§ Scene script records:
------------------------

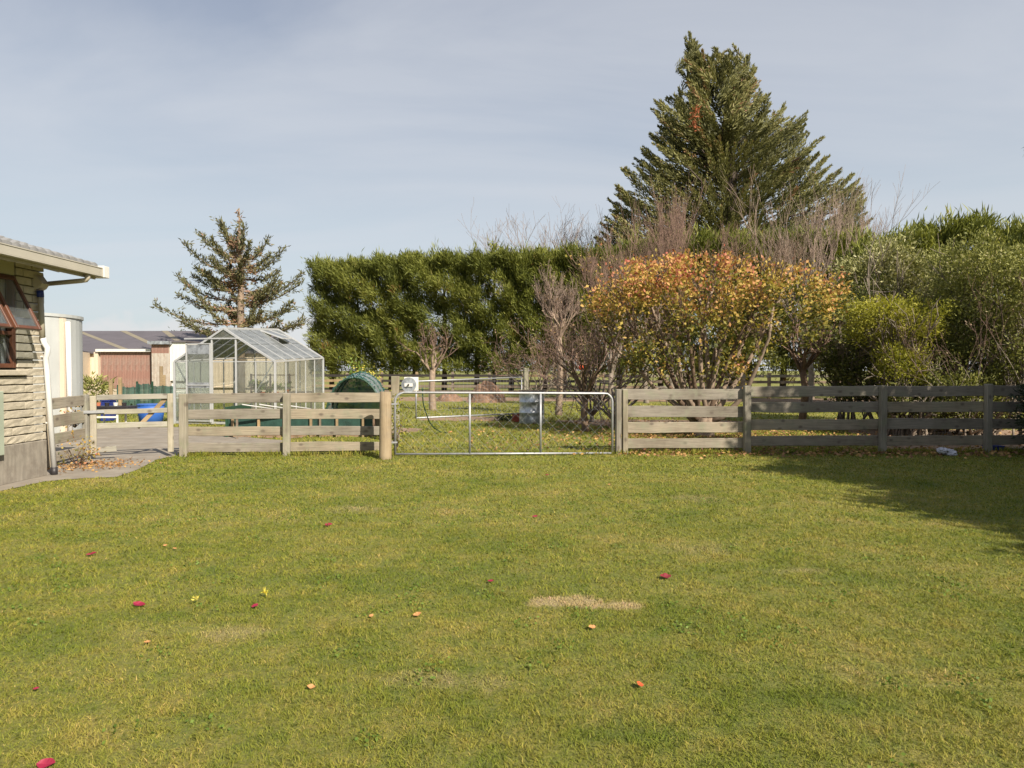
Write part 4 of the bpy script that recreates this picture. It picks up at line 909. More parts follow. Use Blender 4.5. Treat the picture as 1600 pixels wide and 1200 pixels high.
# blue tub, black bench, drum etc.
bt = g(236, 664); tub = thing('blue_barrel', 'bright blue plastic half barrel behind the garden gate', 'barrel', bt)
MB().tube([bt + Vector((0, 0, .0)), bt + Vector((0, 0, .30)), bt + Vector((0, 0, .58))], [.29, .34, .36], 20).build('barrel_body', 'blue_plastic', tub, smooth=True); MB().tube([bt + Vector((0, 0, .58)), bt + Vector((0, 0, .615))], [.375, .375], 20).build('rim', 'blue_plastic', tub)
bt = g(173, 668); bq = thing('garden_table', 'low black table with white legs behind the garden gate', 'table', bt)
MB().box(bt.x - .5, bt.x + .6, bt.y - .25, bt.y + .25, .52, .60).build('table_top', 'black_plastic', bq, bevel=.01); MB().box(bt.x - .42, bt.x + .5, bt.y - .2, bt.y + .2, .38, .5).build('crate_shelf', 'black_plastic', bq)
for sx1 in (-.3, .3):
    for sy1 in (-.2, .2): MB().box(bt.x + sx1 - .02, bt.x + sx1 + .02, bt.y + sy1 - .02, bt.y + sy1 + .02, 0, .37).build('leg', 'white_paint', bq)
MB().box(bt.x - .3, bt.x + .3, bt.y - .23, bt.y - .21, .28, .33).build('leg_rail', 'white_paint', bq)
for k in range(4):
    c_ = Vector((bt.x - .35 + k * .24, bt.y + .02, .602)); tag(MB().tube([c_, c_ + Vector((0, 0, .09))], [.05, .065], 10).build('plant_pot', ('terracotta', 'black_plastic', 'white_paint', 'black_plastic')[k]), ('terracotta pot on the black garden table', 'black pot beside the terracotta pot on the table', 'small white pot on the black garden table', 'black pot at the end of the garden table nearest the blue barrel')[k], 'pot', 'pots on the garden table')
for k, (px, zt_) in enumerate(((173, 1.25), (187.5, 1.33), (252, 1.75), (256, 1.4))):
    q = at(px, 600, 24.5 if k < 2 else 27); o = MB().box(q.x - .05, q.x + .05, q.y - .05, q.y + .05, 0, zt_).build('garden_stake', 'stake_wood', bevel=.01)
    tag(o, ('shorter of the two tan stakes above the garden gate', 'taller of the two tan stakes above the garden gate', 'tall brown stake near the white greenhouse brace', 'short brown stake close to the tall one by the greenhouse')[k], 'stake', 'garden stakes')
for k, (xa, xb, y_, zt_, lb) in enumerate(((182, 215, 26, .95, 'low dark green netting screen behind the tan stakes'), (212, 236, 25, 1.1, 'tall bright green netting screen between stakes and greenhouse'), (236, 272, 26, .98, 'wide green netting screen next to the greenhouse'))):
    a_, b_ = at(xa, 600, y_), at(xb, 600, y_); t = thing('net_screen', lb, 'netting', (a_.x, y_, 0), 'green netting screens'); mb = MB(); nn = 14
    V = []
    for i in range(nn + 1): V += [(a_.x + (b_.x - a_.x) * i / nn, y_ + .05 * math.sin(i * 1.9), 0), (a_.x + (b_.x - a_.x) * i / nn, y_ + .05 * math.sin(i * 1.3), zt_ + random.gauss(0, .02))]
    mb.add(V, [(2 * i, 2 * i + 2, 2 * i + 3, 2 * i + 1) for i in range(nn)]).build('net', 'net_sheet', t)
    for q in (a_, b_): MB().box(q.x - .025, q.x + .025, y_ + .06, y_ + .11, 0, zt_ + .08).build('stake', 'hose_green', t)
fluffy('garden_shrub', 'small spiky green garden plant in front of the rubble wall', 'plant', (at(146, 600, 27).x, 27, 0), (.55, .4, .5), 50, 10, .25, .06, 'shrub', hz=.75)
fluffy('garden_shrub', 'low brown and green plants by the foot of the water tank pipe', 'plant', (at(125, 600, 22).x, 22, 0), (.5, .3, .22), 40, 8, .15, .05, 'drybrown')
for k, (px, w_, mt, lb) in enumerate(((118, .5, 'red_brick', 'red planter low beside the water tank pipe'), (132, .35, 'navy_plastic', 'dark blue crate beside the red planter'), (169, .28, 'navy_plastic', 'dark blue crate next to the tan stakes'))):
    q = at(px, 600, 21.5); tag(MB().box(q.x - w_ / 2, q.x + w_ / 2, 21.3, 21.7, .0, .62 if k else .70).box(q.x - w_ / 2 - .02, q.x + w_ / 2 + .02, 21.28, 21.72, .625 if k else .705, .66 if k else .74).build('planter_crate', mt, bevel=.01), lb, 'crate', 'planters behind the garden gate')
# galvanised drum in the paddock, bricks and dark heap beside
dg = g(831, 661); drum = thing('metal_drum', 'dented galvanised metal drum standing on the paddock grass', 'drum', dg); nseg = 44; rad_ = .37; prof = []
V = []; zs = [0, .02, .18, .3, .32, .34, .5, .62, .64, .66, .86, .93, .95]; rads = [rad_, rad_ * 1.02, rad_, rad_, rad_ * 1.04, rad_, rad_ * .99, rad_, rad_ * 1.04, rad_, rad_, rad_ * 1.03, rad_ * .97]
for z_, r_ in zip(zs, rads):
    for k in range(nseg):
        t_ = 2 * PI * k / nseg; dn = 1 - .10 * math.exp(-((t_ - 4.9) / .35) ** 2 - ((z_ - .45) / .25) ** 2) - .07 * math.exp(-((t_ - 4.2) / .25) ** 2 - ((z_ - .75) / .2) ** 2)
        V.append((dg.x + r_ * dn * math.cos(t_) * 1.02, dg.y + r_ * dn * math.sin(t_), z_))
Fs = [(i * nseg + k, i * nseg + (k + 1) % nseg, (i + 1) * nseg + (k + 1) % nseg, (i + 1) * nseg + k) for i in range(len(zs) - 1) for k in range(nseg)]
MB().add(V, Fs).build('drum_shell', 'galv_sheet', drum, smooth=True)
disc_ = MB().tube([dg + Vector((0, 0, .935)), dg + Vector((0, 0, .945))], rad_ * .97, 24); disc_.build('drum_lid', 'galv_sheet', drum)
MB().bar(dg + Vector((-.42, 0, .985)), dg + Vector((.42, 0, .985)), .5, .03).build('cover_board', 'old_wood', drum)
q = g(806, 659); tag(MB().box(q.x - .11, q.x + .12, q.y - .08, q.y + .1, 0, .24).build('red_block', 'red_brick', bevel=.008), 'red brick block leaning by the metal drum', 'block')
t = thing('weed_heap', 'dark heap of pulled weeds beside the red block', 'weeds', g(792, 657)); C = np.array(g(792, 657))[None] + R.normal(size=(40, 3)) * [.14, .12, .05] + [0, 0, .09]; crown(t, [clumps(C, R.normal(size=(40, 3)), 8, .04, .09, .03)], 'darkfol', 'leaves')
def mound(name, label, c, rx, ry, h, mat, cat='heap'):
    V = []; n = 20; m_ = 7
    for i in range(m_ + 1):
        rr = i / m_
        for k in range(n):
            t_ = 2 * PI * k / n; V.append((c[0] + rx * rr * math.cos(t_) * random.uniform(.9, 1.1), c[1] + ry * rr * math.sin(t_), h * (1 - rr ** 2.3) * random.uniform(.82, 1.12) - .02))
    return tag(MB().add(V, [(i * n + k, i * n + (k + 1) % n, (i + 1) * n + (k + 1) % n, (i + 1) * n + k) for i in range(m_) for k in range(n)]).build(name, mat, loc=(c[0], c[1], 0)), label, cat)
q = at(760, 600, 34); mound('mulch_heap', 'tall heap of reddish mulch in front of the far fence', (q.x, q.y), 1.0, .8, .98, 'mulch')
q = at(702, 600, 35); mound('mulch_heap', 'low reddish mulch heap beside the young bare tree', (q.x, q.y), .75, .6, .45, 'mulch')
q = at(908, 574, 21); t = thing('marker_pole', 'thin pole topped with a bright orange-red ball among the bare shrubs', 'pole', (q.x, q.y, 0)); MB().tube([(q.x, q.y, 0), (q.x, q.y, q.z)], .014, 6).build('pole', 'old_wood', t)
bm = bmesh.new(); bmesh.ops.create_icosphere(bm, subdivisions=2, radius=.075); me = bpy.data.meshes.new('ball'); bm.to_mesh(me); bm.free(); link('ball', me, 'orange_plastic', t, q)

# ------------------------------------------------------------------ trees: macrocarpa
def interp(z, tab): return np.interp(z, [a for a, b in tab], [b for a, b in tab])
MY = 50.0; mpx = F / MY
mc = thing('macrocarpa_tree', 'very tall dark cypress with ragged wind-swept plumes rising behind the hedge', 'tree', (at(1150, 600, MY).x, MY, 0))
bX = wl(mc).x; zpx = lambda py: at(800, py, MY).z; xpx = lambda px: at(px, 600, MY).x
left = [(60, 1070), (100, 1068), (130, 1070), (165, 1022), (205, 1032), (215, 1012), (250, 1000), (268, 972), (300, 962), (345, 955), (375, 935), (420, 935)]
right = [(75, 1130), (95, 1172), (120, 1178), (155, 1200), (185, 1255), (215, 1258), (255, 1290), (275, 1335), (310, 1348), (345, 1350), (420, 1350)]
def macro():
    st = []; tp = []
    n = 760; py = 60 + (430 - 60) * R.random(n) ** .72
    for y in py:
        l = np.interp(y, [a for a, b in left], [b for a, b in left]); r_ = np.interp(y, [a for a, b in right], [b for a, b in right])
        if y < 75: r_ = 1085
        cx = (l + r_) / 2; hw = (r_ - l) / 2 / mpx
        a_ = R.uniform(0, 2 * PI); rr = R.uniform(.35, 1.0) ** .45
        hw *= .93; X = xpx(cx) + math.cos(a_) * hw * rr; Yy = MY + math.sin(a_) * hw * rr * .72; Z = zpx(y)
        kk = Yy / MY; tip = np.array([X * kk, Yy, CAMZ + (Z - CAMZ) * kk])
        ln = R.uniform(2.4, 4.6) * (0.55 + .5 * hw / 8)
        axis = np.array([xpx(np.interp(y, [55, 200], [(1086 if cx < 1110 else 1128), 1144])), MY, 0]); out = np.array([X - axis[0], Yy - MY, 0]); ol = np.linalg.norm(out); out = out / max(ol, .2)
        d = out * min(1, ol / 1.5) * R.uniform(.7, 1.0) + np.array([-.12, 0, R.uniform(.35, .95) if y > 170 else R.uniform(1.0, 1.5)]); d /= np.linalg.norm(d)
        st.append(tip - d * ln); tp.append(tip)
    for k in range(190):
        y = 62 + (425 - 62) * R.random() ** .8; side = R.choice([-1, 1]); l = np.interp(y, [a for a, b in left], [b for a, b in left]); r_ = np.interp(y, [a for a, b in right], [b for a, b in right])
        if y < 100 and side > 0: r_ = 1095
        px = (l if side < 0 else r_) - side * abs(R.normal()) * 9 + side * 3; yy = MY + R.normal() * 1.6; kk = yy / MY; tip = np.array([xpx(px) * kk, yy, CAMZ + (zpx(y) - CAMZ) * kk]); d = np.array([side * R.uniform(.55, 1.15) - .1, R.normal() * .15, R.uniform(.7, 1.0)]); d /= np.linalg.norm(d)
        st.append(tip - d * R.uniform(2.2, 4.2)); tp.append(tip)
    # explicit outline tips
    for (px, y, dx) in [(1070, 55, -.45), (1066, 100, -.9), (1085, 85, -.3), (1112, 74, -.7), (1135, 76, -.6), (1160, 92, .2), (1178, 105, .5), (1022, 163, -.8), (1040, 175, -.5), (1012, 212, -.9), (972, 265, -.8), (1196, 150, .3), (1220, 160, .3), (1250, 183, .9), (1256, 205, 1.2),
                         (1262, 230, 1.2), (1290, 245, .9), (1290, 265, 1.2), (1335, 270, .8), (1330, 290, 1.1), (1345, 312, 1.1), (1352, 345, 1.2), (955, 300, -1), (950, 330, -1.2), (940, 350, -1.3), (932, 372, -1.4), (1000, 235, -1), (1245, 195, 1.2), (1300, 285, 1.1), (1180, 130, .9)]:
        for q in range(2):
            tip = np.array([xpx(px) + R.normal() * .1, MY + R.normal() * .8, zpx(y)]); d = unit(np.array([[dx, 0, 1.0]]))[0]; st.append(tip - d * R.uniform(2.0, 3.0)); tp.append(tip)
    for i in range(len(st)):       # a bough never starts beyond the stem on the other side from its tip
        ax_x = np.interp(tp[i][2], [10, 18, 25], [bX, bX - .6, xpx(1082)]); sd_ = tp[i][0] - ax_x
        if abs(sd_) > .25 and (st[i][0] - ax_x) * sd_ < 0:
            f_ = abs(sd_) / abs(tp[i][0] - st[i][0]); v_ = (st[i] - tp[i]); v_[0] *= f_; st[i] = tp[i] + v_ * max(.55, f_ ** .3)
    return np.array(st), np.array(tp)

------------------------

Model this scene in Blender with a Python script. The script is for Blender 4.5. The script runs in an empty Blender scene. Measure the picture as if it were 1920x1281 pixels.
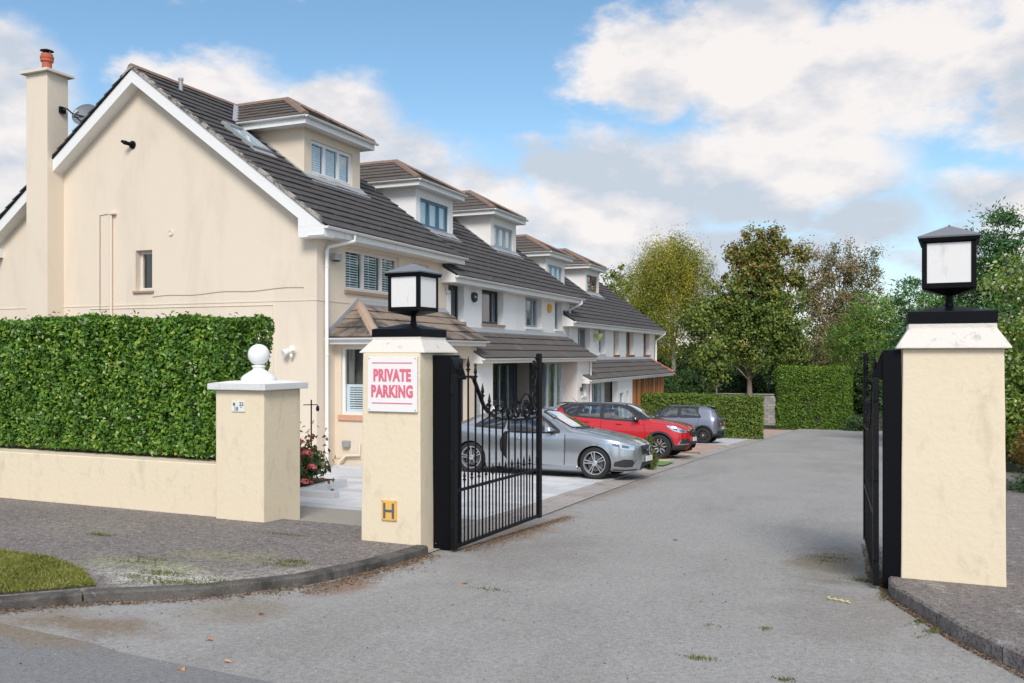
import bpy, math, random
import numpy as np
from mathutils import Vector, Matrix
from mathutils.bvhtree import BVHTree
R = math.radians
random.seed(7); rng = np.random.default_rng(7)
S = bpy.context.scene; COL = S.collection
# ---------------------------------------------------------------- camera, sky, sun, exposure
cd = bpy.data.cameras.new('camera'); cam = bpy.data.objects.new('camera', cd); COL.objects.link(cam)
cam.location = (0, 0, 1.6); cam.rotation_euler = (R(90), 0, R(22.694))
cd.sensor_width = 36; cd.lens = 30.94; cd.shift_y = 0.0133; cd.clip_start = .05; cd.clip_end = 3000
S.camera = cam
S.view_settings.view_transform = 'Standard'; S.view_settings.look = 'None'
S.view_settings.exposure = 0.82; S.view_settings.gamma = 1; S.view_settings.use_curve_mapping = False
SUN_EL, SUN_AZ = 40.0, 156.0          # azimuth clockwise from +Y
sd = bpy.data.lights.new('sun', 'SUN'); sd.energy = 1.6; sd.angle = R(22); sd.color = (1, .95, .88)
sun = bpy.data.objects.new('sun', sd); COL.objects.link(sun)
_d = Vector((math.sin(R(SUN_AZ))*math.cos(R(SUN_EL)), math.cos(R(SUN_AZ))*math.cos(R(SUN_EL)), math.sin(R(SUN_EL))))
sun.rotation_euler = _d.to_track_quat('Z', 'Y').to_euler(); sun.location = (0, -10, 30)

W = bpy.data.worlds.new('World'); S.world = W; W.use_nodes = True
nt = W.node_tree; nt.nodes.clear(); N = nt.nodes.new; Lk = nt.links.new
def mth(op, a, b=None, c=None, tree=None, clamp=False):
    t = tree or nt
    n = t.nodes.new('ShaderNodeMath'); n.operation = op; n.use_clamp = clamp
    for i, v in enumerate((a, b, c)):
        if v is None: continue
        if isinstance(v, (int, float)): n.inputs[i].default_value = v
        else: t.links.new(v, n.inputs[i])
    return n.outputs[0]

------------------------

§ TASK DETAILS:
Considering only the records above, state the number of lines that include the word "picture", with nothing added.

§ REPLY TO THE EXERCISE:
2